What's a STEM crisis?
I've recently been reading a bit about a possible "STEM crisis", or lack of one, mostly in IEEE Spectrum, but also on The Conversation. "STEM" is an acronym for "Science, Technology, Engineering and Mathematics", and the crisis, if it exists, is supposed to be caused by a shortage of graduates in STEM disciplines.
The disputants seem to me to be asking two somewhat different questions. STEM enthusiasts like professional societies and chief scientists start with the assumption that STEM is a good thing that we should be doing more of, and argue that we should therefore have more STEM graduates to do it. Economists and out-of-work STEM graduates start with the observation that there are already numerous un- and under-employed STEM graduates, and argue that we should therefore have less of them.
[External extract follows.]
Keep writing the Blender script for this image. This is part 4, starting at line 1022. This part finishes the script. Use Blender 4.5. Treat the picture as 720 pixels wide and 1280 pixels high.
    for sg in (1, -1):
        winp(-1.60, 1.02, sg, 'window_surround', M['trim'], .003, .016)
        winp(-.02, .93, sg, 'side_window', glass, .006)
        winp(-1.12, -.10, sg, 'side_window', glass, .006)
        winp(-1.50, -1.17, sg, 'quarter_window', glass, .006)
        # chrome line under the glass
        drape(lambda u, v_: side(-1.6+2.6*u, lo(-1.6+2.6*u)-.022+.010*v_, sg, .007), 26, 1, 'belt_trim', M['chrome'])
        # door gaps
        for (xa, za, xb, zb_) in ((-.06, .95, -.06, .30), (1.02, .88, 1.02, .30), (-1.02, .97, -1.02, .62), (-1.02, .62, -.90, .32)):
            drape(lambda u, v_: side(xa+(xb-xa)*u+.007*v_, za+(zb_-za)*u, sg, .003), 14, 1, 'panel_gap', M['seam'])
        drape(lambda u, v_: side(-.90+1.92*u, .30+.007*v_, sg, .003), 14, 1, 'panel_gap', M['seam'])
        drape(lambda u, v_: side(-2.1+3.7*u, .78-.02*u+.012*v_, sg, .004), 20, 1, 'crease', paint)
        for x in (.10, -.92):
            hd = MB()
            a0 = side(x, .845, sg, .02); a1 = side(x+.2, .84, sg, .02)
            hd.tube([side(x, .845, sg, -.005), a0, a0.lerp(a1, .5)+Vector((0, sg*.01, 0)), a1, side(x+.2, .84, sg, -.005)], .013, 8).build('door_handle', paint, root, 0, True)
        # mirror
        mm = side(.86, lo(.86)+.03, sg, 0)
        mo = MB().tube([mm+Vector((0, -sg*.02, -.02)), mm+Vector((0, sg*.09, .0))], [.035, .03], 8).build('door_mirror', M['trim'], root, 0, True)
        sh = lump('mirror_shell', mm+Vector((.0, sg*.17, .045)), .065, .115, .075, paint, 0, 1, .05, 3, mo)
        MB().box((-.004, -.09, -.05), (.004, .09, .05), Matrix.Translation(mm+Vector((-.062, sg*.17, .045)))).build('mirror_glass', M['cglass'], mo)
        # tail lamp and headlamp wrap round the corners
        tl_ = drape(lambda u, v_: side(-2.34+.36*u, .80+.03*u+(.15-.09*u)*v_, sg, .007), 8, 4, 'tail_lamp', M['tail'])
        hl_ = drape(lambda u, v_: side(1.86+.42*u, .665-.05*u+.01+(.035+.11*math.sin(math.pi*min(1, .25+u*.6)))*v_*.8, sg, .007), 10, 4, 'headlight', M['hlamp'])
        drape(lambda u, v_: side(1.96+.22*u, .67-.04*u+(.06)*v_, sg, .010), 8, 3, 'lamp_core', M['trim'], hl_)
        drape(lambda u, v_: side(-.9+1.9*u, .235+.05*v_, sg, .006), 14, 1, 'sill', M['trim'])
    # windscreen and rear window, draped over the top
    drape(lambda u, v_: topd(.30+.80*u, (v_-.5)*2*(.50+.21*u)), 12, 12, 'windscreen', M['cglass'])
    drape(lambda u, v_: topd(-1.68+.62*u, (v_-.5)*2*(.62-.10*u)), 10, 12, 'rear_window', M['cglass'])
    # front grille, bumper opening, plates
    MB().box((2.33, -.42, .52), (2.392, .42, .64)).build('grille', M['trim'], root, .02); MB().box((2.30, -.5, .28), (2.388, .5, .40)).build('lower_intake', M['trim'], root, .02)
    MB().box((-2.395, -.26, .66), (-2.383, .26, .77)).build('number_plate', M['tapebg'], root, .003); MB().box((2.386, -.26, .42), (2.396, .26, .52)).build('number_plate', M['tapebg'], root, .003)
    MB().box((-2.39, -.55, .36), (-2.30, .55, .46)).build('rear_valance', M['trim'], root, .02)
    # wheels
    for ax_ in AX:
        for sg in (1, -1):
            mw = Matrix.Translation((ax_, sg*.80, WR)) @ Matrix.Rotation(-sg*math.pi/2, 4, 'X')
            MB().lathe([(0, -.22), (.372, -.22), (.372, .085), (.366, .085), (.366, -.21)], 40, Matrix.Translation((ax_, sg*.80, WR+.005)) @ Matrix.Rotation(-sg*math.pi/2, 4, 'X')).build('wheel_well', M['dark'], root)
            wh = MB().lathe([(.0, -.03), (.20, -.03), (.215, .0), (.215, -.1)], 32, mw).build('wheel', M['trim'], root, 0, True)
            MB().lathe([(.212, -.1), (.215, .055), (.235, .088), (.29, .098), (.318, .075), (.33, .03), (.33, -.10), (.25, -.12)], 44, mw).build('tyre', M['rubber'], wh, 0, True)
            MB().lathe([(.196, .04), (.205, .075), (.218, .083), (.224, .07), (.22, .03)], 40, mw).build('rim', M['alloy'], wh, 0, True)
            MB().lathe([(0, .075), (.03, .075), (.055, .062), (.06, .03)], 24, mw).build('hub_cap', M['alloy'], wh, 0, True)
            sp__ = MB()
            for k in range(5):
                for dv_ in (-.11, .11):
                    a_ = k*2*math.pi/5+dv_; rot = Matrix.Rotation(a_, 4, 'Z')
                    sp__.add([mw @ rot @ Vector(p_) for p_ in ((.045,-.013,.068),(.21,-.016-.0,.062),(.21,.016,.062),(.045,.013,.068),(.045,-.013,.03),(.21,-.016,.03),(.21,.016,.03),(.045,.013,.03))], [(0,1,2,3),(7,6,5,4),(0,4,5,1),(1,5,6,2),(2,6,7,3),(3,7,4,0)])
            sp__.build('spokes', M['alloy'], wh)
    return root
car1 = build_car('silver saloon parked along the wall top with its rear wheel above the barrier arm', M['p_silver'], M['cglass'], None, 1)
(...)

These two views are perfectly consistent if one accepts that we, as a society, ought to be doing more STEM. If so, the enthusiasts are really saying that there is a crisis in the amount of STEM being undertaken. STEM graduates experience this crisis as an inability to find work.
How much STEM should we be doing? In the Conversation article cited above, Andrew Norton assumes that we should be doing exactly that STEM for which buyers are willing to pay (manifested in Norton's article by how many STEM graduates employers are willing to hire). Taken at face value, this is more or less the answer one gets from basic free market economics: if doing some STEM gets the greatest value out of all the ways buyers could use the resources involved, the buyers will pay for that STEM. If doing something else with those resources gives the buyers a greater benefit, the buyers will do something else.
I think that most people, however, would agree that a significant proportion of STEM has the character of what economists call a "public good". Public goods are items like defence forces and street lighting for which is difficult or impossible to charge people according to their individual use. Markets may under-invest in public goods since would-be investors can't extract payment for them even though buyers exist who would actually use them.
Norton implicitly assumes that the government has estimated the value of public STEM and invested a suitable amount of tax money into it, creating a matching demand for STEM graduates in government-funded programmes. I suspect that the enthusiasts, however, place more or less infinite value on STEM. For them, there will always be a "STEM crisis" because no amount of government or industry investment can ever realise such a value.